1 My focus this year is two-fold.  Firstly, an inward journey of reflection of seeking to understand the spiritual dimension of life and its relationship to me and the work I do.  For this I am committed to making a study of the commentaries of old Vedantic text.   I hope this daily journey of reflection (a big ask) will translate to a calmer and a more meaning disposition towards my second focus – an improvement in the attitude and effectiveness of the public sector which includes serving women and the girl child.    Having returned to SL 10 years ago, my focus has been developing services that will benefit SL. This includes, developing OCR for the Sinhala alphabet and translating into Sinhala and Tamil a simulation game that will help senior school students to have a hands-on experience of System Thinking (also known in Germany as Interconnected Thinking).
2 The major stumbling block is our societal norms that place women as a second tier human being, however rich and famous a woman be or their pedigree.   In my view, there is no single initiative that will ensure general equality and women’s rights.

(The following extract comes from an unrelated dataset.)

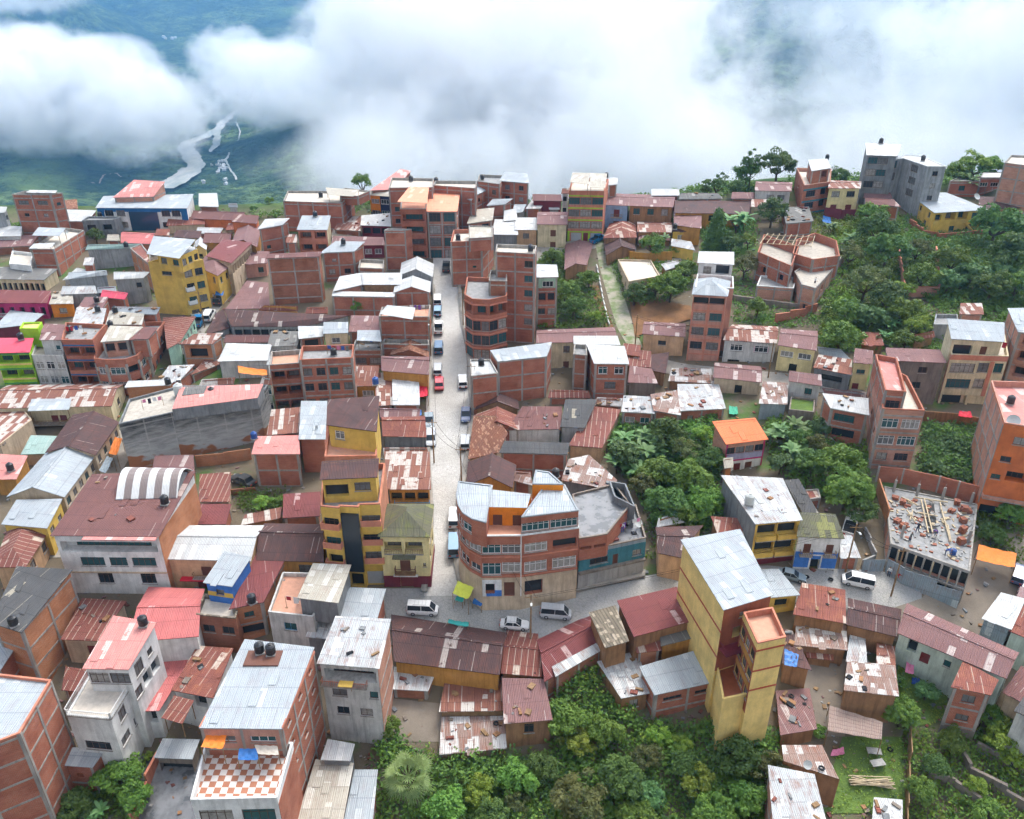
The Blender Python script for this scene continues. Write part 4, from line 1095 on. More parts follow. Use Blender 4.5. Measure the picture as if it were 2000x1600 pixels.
b('K1','brick_house','small rust roofed brick room left of the yellow tower canopy',[(302,460),(330,460),(332,447),(306,447)],3.5,'brick','rust')
b('K2','house','orange walled house with maroon roof behind the stout brick house',[(452,433),(502,437),(506,421),(456,418)],4,'orange','maroon')
b('K4','brick_house','narrow rusty room squeezed beside the clean square zinc roof',[(558,474),(580,474),(580,458),(562,458)],4,'brick','rustw')
b('K6','brick_house','low brick terrace left of the slim white topped tower',[(700,523),(749,525),(750,508),(703,506)],4,'brickd','deckpale','flat')
b('K9','house','low zinc roof between the cream door row and the grey blocks',[(118,575),(190,573),(186,558),(122,559)],3.2,'grey','zincrust')
b('K31','brick_house','small brick room between the canopied brick house and the green roofed grey wall',[(162,518),(182,518),(184,503),(166,503)],3,'brick','zincrust')
b('K32','house','patched rust roof under the orange tarpaulin of the white hall',[(388,755),(456,750),(460,737),(394,741)],4,'brickd','rustw')
b('K33','brick_house','low brick room at the foot of the long blank brick wall',[(596,612),(640,612),(640,600),(600,600)],3,'brick','rust')
b('R1','brick_house', 'tall brick house with a roof terrace at the top right of the main street', [(880,473),(941,471),(964,446),(886,449)], 561, 'brick','deckpale','flat','0 1x2 .8x.5 @1 .55-.95', cat='tower house', par=.9, parmat='brick')
a('R1', [(916,466),(962,463),(962,442),(916,441)], 1.6, 'brick','tan','flat', par=.2)
b('R2','house', 'flat white roofed grey block behind the tall brick corner tower', [(962,458),(1012,459),(1010,430),(966,428)], 492, 'greyd','white_tin','shed', rise=.3)
b('R3','house', 'small pale grey house with white roof in the second row from the skyline', [(983,432),(1011,430),(1008,407),(985,411)], 458, 'grey','white_tin')
b('R3b','house', 'house with cluttered tan awnings right of the salmon roofed tower', [(912,437),(962,430),(966,405),(922,410)], 478, 'brickd','tan','shed','0 2x1 2x1.4 o')
b('R3c','house', 'sloping zinc roofed brick house below the skyline brick houses', [(950,402),(986,399),(1002,388),(962,389)], 440, 'brick','zinc')
b('R3d','house', 'small house with blue grey zinc roof beside the rusty white gable', [(1000,418),(1021,414),(1028,399),(1004,399)], 440, 'grey','zinc')
b('R4', AP, 'brick corner tower with rounded bay and wide dark glass windows beside the main street', [(907,575),(922,584),(955,586),(990,578),(990,545),(912,541)], 694, 'brick','deckgrey','flat','0 1x1 2.4x1.9 @0 l ^.7','1 1x1 3.2x1.9 @0 l ^.7','2 2x1 2.2x1.9 @0 l ^.7','0 1x3 2.5x1.9 @1 w ^.5','1 2x3 1.9x1.9 @1 w ^.5','2 2x3 2.2x1.9 @1 w ^.5', cat='apartments', par=.8, parmat='brick', frame=False)
for e_ in range(3):
	for r_ in range(4): band('R4', e_, .9 + 2.9 * r_, 1.15 + 2.9 * r_, 'terracotta', t=.18, name='ledge')
a('R4', [(955,548),(990,549),(990,528),(958,528)], 2.2, 'brickd','deckgrey','flat','0 1x1 1.2x1.9 d')
b('R5', AP, 'very tall blank brick building behind the rounded corner tower', [(968,492),(1045,496),(1048,480),(970,477)], 665, 'brick','deckpale','flat','0 1x5 1.6x1.3 @0 .70-.98 w', cat='apartments', par=.6)
b('R6','house', 'narrow brick house with a lime green top floor and white roof', [(1046,542),(1091,541),(1088,517),(1048,516)], 642, 'brick','white_tin','shed','0 1x1 2.2x1.2 @0 .2-.9 W','0 2x1 1.4x1.6 @1 .05-.95 o','0 2x1 1.5x1.3 @2 w', rise=.7)
band('R6', 0, .0, 2.3, 'mint', t=.03)
b('R7', AP, 'five storey brick apartment block trimmed in lime green with a tin rooftop', [(1111,373),(1180,374),(1189,350),(1118,346)], 471, 'terracotta','deckpale','flat','0 3x3 3.0x1.6 w ^.7','0 1x1 2.4x2.4 @3 .1-.4 s','0 1x1 2.0x2.4 @3 .45-.6 D','0 1x1 2.4x2.4 @3 .65-.98 s', cat='apartments', par=.8, parmat='terracotta')
for r_ in range(4): band('R7', 0, .95 + 2.9 * r_, 1.2 + 2.9 * r_, 'lime', t=.1, name='lime_ledge')
band('R7', 0, 9.6, 12.4, 'lime', (0,.06), .05); band('R7', 0, 9.6, 12.4, 'lime', (.42,.46), .05); band('R7', 0, 9.6, 12.4, 'lime', (.6,.65), .05)
canopy('R7', [(1113,356),(1150,360),(1152,338),(1118,337)], 2.6, 'tan', legs=2.6); canopy('R7', [(1152,366),(1182,367),(1186,339),(1152,338)], 2.4, 'tan', legs=2.6)
b('R8','brick_house', 'brick block with white roof right behind the lime trimmed apartments', [(1187,362),(1206,360),(1207,347),(1190,347)], 430, 'brickd','white_tin')
b('R9','house', 'pale blue house with a small balcony under the long rusty roof', [(1178,400),(1228,402),(1231,379),(1184,377)], 446, 'skyblue','mauve','gx','0 1x1 1.4x1.9 @0 .35-.75 D','0 1x1 1.4x1.9 @1 .35-.75 d', rise=.6)
balcony('R9', 0, (.3,.8), 0, 'wood', .9, .8, rail=True)
b('R9b','house', 'brown adobe house with three shuttered windows sharing the long rusty roof', [(1228,402),(1315,405),(1320,381),(1231,379)], 446, 'adobe','mauve','gx','0 3x1 1.6x1.5 @0 w', rise=.6)
b('R10','house', 'long ochre house with ribbed dark brown roof beside the conifer', [(1317,416),(1463,418),(1468,393),(1318,391)], 455, 'ochre','rustd','shed','0 5x1 1.2x1.6 o', rise=.5)
b('R10b','brick_house', 'low brick house with white roof peeping over the long rusty roof', [(1272,382),(1328,382),(1326,369),(1272,369)], 418, 'brick','white_tin')
b('R10c','house', 'house with a patched grey asbestos roof below the far bare trees', [(1325,389),(1412,388),(1402,377),(1330,377)], 420, 'brickd','asb')
b('R10d','house', 'small house with pink striped roof left of the white two storey house', [(1428,388),(1474,388),(1474,376),(1430,375)], 412, 'brickd','mauve')
b('R10e','house', 'rusty roofed house at the end of the ribbed brown roof', [(1466,404),(1522,406),(1520,390),(1468,389)], 430, 'cream','rustw')
b('R11','house', 'house with rusty hipped roof at the head of the grassy path', [(1178,465),(1244,464),(1242,434),(1190,437)], 492, 'adobe','rust','hip', rise=1.5)
b('R11b','house', 'low long rusty roof right of the hipped rusty roof', [(1244,453),(1312,454),(1312,434),(1244,433)], 478, 'adobe','rustw','gx', rise=.6)
b('R11c','house', 'small maroon lean-to roof behind the bushy tree by the yellow wall', [(1246,470),(1310,470),(1308,456),(1250,455)], 486, 'adobe','maroon')
b('R12','house', 'dark brown gabled hut beside the grassy path', [(1184,499),(1242,488),(1236,464),(1178,466)], 522, 'adobe','rustd','gy', rise=1.5, cat='hut')
b('R13','house', 'cream two storey house with purple brown roof left of the lime trimmed block', [(1048,438),(1108,439),(1110,414),(1050,414)], 484, 'cream','mauve','gx','0 1x2 1.3x1.6 .4-.7 d', rise=.7)
b('R13b','house', 'peach house with plain white roof in the upper street', [(1005,449),(1050,449),(1048,425),(1008,425)], 482, 'peach','white_tin','shed','0 1x1 1.5x1.2 .3-.7 w')
b('R13c','brick_house', 'brick house with a striped rusty white gable roof near the skyline', [(1026,408),(1056,407),(1070,388),(1042,386)], 428, 'brick','zincrust','shed', rise=.5)
b('R13d','house', 'tiny white roofed hut next to the striped rusty white gable', [(1072,409),(1093,409),(1089,392),(1072,392)], 424, 'grey','white_tin', cat='hut')
b('R13e','brick_house', 'long dark red walled house closing the view behind the cream house', [(1040,392),(1098,393),(1096,380),(1040,379)], 420, 'maroonw','maroon')
b('R13f','house', 'tall thin cream house squeezed beside the lime trimmed apartments', [(1096,378),(1111,378),(1112,368),(1098,368)], 428, 'offwhite','rustw','shed','0 1x2 1x1.3 o')
b('R15','house', 'ochre cottage with a long rusty purple roof left of the grassy path', [(1102,527),(1146,518),(1159,474),(1104,477)], 556, 'adobe','mauve','gy','0 1x1 1.0x.8 .5-.9', rise=.9, cat='cottage')
b('R16','house', 'beige house with a bare flat terrace roof right of the grassy path', [(1228,550),(1289,539),(1271,508),(1207,507)], 588, 'beige','deckpale','flat','3 2x1 1.2x1.1', par=.35)
b('R17','house', 'small yellow house with a dark tank on its corner near the conifer', [(1312,452),(1348,452),(1350,441),(1315,436)], 480, 'yellow','rustd','shed','0 1x1 1.4x1.2 .3-.7 W')
b('R17b','house', 'yellow porch house with maroon roof behind the dark tank', [(1316,440),(1370,446),(1370,420),(1316,416)], 476, 'ochre','mauve','shed','1 1x1 1.2x1.6 o')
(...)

It is more a medley of interrelated set of initiatives in practice that needs focus.  If I am forced to nominate one, then I would start with confidence building, based not on gloss and pretty dresses, but on intellectual strength of character.  Interestingly in the spiritual domain (beyond the physical), gender as a construct does not exist.  
3 This was the late Professor Stafford Beer, my PhD supervisor in the UK.
Sarah Hulton
High Commissioner, British High Commission, Sri Lanka
1 Increasing the opportunities for women and girls is a personal priority for me, and a major focus for the UK government. Personally, I’m trying to educate myself more on the steps I can take to make a difference. I’ve recently been really inspired by Caroline Criado Perez’s ‘Invisible Women’ and the information and analysis on the gender data gap it highlights. I try to ensure I raise gender issues with all my interlocutors and within the High Commission we have started a Colombo chapter of our staff group ‘FCO Women’. I’ve been both a mentor and mentee and have benefited from working with and job shadowing some fantastic role models. One of the things I am looking forward to this International Women’s Day is launching a competition for a young woman in Sri Lanka to spend a day with us as ‘High Commissioner for a day’. We are also bringing together groups of women who work in human rights and business to explore practical ways we can work together to improve opportunities and protections for women. 
2 I would ensure that every girl had 12 years of quality education. Educating girls increases their voice in their communities, improves their ability to choose when to get married, how many children to have and gives them greater control over their assets, income and their own bodies.  It also brings real benefits to their families and societies.  
3 My husband Tony - he has been incredibly supportive of me throughout my career.

R. Demet Şekercioğlu

Turkish Ambassador to Sri Lanka

1 If I were a magician, I would like to stop the wars around the world. But let’s be realistic: I am not, and I can’t pretend changing the world and the fate of humanity on my own. I have a daughter and what I am trying to do is to raise her as a responsible, kind-hearted and a strong girl who will be able to stand on her own feet when she becomes an adult.  We have a saying in Turkish “many a mickle makes a muckle”. If our girls are strong enough, that will certainly contribute to the progress of our societies.
2 In order to contribute to the upliftment of women and girls in our societies and to ensure gender equality, we have to educate both girls and boys, women and men. We have to teach them to first accept and respect each other as human beings. 
3 The most influential man in my life has been my father because he is the one who always believed in me and supported in making decisions since my childhood which helped me to become the strong woman I am today.